Very Reverend and very dear Father,
[1]
Yes certainly, yes the mission is suffering when you do not receive any news from it, it is suffering terribly, a hundred times more, a thousand times more than you think, it suffers so much that it will decline, because those who are waiting for such a long time to be gathered in by us, turn in the end towards those [1] who give them instruction, no matter where it comes from, for the time has come when New Zealanders can no longer wait for instruction, they must receive it. Some of them, despairing of receiving what has been promised, that is to say some priests, turn towards others. Please understand, my Very Reverend Father, that you risk nothing in sending hoards of workers to Oceania, even though you may not receive any news; from one pole to the other, it is vast, this field! Everything is ripe, everything is leavening. No matter how large our number, there is work for all. If we are persecuted in one place we will understand the order of the divine master, that there are things here to flee from. And then, they are no longer suitable, the persecutions that oblige the French missionaries to flee! Be assured, my Reverend Father, that I am informing you of the wishes of the Bishop. Please send people and funds, as this mission is frighteningly expensive. Besides, to convince oneself of this, one needs only to consult the map and the condition of these people.
[2]
My God, I am floored by your letter of 22nd April 1840, no staff, no funds! How many times have we said the octave of the Conception of 1840 will not pass without bringing us something and also the 25th January, the festival of the apostle of nations. I await the moment when the Bishop, on his arrival, sees this letter, he who wrote to me very recently from Port Nicholson ( as he is not yet back from the trip which I spoke to you about in my letters of the months of October and November). [2] To exercise economy, I have ten shillings, 8 pence, 1 quartillo, which is left from ten pounds sterling that I borrowed the other day and right now I am obliged to give back at least two shillings. When the Bishop gets back we will greatly rejoice if we are able to pay back all our debts. It is not like France here. Everything is expensive and our appetites make no allowance for that, at least as far as quantity is concerned. It is that indispensable ship that has reduced us to this state. The Bishop adds that he expects to find new colleagues when he gets back. How many promises will he have made to these impatient people?
[3]
Finding myself alone today in the Bay of Islands, you would have been scandalised at the manner in which I have been obliged to treat the poor natives who have come from far away to ask me to copy for them at least a few prayers since we are not able to go and teach them. Stunned by their insistence, which is not understanding of any reasoning, I became angry with them and shut myself inside to write down some even more urgent things. They waited at the window where they remained for part of the day, always demanding the same thing.

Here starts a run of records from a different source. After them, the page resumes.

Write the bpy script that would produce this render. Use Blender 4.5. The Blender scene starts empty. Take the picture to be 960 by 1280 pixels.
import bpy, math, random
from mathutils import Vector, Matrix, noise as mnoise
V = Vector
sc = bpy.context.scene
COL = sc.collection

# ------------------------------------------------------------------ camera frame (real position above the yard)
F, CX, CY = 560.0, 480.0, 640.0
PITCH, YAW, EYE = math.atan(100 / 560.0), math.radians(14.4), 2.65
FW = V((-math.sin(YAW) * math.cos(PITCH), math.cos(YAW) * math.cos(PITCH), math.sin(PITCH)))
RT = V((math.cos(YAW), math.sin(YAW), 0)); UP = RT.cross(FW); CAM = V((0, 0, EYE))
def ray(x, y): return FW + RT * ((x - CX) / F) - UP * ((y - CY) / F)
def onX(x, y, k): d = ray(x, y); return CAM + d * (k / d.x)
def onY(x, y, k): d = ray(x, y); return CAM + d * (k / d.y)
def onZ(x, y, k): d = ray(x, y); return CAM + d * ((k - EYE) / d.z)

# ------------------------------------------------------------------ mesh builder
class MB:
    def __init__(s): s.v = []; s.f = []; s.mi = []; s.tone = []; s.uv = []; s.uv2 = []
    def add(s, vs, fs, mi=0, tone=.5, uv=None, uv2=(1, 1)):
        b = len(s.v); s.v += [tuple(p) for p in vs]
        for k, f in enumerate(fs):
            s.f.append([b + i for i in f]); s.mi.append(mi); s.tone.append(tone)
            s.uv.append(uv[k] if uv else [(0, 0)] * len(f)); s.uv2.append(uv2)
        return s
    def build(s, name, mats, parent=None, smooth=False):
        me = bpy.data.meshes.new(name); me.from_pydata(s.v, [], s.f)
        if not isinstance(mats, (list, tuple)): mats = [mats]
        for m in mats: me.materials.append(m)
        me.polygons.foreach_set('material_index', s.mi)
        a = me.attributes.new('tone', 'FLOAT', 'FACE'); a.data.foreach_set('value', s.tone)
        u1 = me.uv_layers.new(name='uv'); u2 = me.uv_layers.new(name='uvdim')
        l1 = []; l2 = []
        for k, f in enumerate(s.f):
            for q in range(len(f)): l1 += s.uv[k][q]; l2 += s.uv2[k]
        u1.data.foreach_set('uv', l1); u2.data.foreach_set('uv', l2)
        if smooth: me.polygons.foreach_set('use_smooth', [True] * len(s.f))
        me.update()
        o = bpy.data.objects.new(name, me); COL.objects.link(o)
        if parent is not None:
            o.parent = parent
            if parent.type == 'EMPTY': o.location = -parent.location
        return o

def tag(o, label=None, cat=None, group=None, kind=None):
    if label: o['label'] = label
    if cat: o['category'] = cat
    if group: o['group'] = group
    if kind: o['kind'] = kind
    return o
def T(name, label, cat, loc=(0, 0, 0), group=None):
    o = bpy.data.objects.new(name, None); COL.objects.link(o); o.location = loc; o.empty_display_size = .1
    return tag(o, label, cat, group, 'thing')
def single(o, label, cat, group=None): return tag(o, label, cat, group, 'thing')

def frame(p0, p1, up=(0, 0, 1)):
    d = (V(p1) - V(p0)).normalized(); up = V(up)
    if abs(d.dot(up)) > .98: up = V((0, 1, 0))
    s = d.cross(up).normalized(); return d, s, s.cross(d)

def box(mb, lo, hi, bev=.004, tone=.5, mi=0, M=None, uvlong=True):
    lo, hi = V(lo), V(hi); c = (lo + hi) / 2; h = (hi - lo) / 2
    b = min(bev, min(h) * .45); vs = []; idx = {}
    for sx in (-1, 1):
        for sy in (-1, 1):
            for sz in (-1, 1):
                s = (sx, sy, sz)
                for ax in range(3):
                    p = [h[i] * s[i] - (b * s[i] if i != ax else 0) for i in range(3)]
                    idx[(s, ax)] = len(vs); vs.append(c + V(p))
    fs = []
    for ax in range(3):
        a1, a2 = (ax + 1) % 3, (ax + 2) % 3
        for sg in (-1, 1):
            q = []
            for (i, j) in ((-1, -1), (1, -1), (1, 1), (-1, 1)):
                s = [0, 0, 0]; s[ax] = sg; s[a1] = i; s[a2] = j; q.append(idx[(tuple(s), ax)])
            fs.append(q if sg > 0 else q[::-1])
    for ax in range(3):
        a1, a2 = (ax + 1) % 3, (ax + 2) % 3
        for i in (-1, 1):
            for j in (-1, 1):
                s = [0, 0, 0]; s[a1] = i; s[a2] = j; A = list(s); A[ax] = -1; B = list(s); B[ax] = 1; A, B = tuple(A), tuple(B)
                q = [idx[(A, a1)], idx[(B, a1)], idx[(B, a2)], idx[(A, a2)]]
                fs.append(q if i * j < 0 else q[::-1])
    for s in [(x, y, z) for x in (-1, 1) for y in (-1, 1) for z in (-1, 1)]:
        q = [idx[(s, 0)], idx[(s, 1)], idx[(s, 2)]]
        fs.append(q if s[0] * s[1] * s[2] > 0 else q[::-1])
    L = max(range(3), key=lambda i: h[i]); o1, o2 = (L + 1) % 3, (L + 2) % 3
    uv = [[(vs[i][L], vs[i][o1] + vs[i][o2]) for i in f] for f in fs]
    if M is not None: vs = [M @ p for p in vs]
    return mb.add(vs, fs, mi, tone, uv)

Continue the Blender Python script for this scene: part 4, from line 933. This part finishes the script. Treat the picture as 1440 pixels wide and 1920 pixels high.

In the end I sent them away with two plugs of tobacco.
[4]
To you, My Superior, I am overcome not with sleep but with fatigue. My hand opens up in spite of myself, it is three o’clock in the morning, without having taken a minute to write to the Vicar General or the colonial secretary in Sydney and this scribble that I cannot even re-read. The ship is leaving at any minute.
[5]
I hope that the novena that we are making to our Good Mother will have its effect, that the will of God will be done. Pray for me, please, and for all your children here. Everyone is well. I have recent news from them all.
Epalle, missionary apostolic.

Notes

  1. qu’ils: read qui
  2. These letters are no doubt lost; no letter of 1840 from Epalle to Colin is preserved at APM.